* [Dataset extract]
▼

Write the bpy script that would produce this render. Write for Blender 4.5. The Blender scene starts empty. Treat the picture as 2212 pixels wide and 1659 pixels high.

▲
▼

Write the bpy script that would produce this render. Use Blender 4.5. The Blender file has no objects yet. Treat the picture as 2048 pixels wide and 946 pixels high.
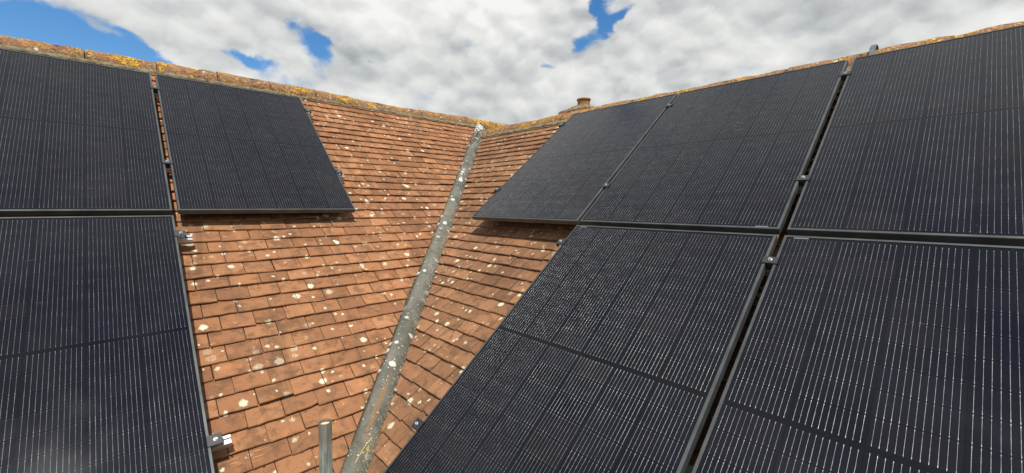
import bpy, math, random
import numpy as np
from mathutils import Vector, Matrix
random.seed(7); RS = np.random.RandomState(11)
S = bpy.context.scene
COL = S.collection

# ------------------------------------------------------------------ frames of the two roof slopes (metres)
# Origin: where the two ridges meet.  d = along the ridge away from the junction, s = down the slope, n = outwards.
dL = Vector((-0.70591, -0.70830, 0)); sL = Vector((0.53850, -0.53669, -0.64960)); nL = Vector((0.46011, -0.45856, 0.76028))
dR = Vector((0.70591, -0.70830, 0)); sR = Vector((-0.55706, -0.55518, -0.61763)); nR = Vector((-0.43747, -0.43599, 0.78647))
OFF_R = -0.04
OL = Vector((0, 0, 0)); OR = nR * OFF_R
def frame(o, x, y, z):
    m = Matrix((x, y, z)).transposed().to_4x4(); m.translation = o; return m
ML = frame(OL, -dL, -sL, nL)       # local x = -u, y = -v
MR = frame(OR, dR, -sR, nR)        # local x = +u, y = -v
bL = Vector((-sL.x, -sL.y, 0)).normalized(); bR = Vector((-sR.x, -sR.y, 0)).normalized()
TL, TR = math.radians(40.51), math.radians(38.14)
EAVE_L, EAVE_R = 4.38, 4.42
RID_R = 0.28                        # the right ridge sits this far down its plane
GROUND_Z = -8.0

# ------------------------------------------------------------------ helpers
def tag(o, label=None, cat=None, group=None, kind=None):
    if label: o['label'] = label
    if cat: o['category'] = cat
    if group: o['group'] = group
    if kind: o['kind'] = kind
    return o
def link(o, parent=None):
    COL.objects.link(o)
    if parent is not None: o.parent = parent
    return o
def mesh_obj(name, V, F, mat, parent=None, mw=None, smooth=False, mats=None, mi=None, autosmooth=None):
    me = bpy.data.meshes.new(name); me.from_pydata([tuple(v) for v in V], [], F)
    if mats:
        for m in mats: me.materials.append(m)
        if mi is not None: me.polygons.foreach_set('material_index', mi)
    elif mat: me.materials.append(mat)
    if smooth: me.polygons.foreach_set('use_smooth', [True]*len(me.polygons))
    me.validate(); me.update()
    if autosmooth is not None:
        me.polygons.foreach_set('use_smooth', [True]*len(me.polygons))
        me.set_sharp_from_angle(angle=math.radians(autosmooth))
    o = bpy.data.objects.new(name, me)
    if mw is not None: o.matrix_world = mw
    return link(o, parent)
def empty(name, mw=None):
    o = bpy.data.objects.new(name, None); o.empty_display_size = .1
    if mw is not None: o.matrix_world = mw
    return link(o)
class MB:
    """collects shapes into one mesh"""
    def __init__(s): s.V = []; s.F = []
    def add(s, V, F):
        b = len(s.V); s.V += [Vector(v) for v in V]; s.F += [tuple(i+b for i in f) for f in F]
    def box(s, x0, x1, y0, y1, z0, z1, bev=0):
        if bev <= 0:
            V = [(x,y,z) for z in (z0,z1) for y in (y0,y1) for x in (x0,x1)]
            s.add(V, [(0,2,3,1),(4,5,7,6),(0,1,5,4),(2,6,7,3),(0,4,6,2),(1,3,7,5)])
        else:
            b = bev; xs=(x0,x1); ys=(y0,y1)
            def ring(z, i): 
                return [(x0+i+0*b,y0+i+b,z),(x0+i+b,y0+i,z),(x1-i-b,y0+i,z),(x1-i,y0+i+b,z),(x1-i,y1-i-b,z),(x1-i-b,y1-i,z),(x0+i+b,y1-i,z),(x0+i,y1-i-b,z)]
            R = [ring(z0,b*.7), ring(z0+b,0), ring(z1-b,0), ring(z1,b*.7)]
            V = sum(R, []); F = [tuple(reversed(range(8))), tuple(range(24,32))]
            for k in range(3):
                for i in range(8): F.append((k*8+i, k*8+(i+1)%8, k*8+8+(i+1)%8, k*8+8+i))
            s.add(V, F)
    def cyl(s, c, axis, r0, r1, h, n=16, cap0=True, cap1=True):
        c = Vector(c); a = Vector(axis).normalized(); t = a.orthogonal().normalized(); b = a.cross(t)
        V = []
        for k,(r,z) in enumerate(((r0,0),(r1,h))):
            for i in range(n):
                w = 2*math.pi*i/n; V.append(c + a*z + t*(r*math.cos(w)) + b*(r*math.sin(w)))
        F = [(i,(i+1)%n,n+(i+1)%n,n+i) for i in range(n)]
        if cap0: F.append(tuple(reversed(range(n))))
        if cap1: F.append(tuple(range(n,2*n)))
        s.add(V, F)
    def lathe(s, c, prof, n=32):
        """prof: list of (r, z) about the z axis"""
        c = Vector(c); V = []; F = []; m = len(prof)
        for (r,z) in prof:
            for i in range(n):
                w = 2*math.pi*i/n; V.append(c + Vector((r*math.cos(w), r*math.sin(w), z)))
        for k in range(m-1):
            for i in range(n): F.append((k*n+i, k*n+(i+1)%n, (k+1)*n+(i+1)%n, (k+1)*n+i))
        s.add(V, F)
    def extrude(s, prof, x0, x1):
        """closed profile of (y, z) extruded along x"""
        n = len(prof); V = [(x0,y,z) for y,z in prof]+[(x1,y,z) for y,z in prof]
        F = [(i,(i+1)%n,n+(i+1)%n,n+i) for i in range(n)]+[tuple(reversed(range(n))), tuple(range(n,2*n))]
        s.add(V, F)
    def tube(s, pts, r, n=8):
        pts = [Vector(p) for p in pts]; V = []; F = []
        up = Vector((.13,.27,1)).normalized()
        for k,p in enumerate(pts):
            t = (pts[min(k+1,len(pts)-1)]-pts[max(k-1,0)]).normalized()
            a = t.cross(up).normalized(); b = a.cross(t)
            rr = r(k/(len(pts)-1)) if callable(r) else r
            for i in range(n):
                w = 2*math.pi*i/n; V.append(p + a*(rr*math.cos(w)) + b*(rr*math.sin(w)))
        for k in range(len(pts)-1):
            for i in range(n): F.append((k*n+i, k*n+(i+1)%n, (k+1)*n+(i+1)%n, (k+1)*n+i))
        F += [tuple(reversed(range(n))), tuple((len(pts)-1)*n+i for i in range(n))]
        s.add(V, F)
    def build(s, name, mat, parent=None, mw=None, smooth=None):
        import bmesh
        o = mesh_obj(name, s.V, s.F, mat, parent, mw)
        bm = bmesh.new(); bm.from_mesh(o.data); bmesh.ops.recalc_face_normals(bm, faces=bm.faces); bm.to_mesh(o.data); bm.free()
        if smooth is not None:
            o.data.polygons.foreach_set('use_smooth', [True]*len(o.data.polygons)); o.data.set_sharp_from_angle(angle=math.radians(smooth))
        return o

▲
▼

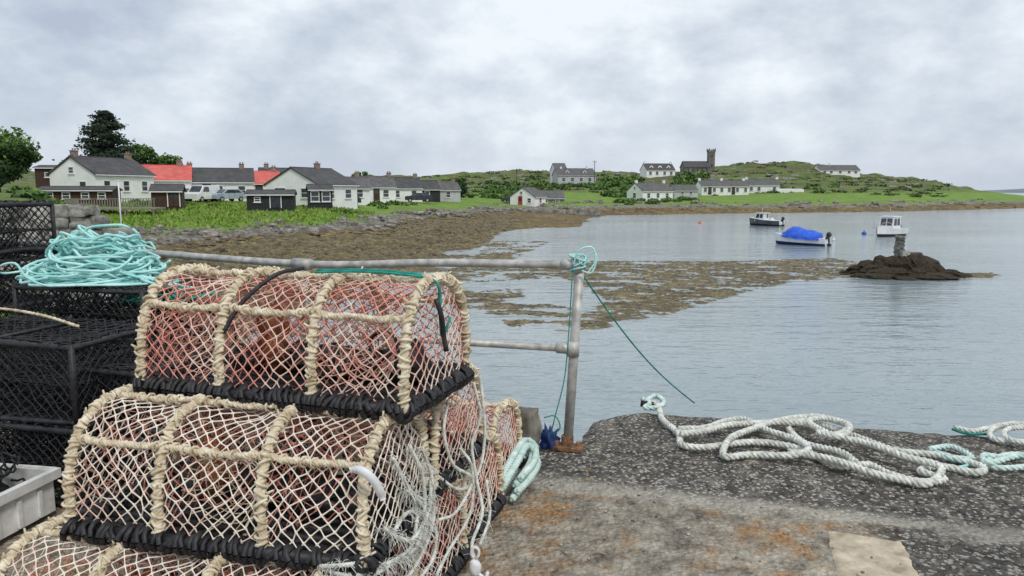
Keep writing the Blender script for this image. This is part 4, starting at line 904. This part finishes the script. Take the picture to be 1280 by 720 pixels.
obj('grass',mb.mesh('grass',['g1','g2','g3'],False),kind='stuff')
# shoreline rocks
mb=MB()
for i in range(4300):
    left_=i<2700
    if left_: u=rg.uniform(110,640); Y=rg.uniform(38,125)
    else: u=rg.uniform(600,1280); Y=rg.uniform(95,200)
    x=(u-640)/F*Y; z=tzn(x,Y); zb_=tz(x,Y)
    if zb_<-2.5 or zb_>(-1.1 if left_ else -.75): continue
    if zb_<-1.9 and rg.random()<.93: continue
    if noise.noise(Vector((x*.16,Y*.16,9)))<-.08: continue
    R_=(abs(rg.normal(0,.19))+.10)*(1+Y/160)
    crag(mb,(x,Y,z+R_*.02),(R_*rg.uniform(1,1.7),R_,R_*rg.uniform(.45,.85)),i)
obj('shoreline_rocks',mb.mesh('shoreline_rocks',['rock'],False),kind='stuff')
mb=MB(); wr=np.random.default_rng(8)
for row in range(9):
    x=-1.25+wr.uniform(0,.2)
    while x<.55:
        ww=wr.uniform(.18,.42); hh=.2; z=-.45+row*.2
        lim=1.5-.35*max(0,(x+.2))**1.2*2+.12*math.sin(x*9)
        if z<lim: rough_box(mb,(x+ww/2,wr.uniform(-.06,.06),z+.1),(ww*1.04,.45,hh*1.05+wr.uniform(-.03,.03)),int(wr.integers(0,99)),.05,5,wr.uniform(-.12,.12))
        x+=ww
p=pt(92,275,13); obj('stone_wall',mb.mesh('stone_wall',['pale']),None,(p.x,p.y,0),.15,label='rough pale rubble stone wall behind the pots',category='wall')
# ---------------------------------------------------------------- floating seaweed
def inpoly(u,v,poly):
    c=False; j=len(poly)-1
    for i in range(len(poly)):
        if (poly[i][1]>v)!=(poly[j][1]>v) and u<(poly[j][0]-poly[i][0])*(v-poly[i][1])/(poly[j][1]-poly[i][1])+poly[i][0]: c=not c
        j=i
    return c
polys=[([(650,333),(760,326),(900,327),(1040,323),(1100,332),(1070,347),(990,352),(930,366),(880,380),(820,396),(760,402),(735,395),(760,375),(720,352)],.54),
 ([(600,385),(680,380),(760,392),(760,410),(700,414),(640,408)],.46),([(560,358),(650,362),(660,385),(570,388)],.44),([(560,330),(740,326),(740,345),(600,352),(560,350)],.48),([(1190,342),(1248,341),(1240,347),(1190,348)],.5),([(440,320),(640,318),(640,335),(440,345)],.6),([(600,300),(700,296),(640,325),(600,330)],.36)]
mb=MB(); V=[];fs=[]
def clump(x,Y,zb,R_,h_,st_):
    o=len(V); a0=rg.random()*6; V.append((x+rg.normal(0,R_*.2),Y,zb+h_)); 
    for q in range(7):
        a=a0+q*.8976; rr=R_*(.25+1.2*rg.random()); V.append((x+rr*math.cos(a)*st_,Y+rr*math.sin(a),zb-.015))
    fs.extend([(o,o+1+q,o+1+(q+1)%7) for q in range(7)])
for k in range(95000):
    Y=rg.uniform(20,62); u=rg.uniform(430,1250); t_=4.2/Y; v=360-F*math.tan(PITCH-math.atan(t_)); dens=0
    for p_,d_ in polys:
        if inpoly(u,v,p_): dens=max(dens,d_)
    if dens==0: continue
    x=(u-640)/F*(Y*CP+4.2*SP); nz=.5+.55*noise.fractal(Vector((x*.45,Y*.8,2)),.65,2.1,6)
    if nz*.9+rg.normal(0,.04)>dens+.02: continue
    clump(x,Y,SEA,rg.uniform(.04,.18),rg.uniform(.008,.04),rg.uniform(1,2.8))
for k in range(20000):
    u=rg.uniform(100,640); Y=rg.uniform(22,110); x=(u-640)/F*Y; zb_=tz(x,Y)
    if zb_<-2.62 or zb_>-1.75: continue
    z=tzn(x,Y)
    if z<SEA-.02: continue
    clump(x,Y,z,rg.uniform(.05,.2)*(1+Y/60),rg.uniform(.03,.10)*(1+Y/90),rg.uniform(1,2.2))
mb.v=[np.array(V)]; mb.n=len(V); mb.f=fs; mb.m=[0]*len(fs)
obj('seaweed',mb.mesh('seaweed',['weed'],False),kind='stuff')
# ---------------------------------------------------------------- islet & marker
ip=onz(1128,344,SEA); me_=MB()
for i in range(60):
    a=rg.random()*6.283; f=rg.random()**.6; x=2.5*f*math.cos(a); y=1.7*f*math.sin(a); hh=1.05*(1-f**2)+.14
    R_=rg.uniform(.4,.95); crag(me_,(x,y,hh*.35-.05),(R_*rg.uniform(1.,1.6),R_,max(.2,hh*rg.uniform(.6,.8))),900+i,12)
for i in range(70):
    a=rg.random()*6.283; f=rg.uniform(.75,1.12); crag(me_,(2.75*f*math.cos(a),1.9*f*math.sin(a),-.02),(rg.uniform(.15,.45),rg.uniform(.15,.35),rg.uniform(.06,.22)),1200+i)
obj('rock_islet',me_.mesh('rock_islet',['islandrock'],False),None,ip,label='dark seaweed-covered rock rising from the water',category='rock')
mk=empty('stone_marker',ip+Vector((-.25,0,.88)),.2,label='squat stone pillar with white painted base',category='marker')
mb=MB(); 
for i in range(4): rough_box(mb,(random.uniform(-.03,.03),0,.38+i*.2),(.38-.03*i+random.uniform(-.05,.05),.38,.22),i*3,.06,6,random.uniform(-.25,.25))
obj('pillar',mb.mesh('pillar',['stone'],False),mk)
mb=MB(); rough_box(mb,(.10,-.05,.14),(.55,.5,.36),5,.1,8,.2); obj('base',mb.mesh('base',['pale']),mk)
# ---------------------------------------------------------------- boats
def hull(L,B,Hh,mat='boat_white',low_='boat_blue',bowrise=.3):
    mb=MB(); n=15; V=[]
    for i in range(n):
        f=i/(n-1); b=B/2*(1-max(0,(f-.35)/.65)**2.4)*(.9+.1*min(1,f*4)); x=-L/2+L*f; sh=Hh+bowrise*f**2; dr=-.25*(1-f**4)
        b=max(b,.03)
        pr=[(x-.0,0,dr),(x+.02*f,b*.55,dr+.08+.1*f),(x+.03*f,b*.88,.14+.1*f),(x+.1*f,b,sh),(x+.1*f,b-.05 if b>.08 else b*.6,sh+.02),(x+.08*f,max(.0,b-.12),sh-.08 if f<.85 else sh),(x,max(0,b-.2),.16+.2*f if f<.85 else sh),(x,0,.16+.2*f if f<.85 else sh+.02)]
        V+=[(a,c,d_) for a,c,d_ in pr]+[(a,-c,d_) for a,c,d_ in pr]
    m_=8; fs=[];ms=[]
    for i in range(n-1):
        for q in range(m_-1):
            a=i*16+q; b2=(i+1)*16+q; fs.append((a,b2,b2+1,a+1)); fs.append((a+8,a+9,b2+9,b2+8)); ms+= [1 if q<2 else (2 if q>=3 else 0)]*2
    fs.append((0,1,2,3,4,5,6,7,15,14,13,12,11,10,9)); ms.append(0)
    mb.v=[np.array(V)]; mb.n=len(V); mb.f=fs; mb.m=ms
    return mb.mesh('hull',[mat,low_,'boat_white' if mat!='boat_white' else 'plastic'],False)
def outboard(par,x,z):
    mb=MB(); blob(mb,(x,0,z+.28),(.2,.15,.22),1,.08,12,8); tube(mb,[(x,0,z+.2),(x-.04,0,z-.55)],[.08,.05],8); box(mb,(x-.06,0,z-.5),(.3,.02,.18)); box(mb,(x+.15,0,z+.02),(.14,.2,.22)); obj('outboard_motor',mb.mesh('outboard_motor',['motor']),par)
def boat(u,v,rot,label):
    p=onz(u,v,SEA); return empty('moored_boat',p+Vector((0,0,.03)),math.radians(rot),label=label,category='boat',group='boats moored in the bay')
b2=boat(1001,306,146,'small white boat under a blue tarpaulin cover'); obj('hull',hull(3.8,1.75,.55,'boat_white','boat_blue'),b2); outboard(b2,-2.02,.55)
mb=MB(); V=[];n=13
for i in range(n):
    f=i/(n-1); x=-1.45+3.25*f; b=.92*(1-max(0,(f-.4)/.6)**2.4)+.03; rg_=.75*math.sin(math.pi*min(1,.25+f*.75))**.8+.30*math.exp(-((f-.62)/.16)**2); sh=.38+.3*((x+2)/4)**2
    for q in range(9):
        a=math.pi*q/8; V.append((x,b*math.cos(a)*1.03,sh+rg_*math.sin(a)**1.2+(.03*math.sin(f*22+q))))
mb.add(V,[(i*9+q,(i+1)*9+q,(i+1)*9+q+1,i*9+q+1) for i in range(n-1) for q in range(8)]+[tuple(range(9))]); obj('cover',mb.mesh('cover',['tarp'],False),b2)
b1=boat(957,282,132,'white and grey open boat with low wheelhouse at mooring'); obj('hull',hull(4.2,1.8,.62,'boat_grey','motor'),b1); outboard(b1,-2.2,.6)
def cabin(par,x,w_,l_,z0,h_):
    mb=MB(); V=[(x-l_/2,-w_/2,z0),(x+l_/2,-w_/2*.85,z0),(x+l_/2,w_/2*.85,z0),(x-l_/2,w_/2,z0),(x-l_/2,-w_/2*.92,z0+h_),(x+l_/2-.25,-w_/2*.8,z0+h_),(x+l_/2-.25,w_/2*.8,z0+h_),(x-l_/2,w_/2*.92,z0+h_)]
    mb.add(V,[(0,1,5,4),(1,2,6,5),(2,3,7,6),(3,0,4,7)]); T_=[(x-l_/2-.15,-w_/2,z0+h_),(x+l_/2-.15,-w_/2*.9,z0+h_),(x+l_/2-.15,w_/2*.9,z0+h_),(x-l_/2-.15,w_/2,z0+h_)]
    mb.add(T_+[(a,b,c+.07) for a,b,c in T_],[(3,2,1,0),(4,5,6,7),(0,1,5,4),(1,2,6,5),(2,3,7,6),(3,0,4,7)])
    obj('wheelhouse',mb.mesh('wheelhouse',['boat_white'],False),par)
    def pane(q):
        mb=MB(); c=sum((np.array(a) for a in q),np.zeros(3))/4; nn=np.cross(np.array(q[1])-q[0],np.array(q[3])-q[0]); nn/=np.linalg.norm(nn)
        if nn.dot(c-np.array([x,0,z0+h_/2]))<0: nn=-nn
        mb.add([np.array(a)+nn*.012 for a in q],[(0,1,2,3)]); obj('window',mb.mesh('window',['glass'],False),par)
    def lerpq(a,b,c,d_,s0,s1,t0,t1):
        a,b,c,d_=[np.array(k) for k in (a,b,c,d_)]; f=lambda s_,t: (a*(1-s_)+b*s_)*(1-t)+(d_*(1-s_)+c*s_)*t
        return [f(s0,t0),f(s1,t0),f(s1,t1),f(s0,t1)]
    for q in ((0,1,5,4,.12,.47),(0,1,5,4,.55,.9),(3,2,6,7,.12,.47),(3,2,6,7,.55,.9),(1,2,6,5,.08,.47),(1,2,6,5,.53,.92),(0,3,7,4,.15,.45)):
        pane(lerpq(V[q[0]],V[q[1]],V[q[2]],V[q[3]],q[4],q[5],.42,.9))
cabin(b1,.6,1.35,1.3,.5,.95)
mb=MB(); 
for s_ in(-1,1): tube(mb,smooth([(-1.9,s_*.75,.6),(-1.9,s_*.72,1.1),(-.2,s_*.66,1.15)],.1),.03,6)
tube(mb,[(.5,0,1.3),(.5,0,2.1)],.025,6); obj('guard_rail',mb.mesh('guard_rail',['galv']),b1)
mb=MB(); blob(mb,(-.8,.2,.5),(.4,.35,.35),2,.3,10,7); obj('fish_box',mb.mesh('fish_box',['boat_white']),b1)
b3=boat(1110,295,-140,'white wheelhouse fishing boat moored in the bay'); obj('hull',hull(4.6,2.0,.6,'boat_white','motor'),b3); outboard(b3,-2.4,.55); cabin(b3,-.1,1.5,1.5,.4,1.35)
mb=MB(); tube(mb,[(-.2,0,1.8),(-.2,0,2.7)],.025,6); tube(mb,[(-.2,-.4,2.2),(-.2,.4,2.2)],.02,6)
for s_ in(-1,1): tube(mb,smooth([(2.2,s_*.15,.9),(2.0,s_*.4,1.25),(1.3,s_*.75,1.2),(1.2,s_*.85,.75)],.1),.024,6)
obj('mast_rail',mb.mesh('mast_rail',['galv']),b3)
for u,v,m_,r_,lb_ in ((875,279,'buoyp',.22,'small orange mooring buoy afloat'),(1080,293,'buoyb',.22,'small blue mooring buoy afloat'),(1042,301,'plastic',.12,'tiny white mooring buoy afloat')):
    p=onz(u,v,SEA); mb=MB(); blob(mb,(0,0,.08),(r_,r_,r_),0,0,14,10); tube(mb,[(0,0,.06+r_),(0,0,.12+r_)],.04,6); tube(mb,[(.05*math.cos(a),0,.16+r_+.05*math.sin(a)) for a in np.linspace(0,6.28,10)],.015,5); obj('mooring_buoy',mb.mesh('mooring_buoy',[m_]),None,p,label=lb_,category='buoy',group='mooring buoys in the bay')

▲

* [Task to complete] Copy all lines from the material that hold "Blender".

* [Exercise result]
Write the bpy script that would produce this render. Write for Blender 4.5. The Blender scene starts empty. Treat the picture as 2212 pixels wide and 1659 pixels high.
Write the bpy script that would produce this render. Use Blender 4.5. The Blender file has no objects yet. Treat the picture as 2048 pixels wide and 946 pixels high.
Keep writing the Blender script for this image. This is part 4, starting at line 904. This part finishes the script. Take the picture to be 1280 by 720 pixels.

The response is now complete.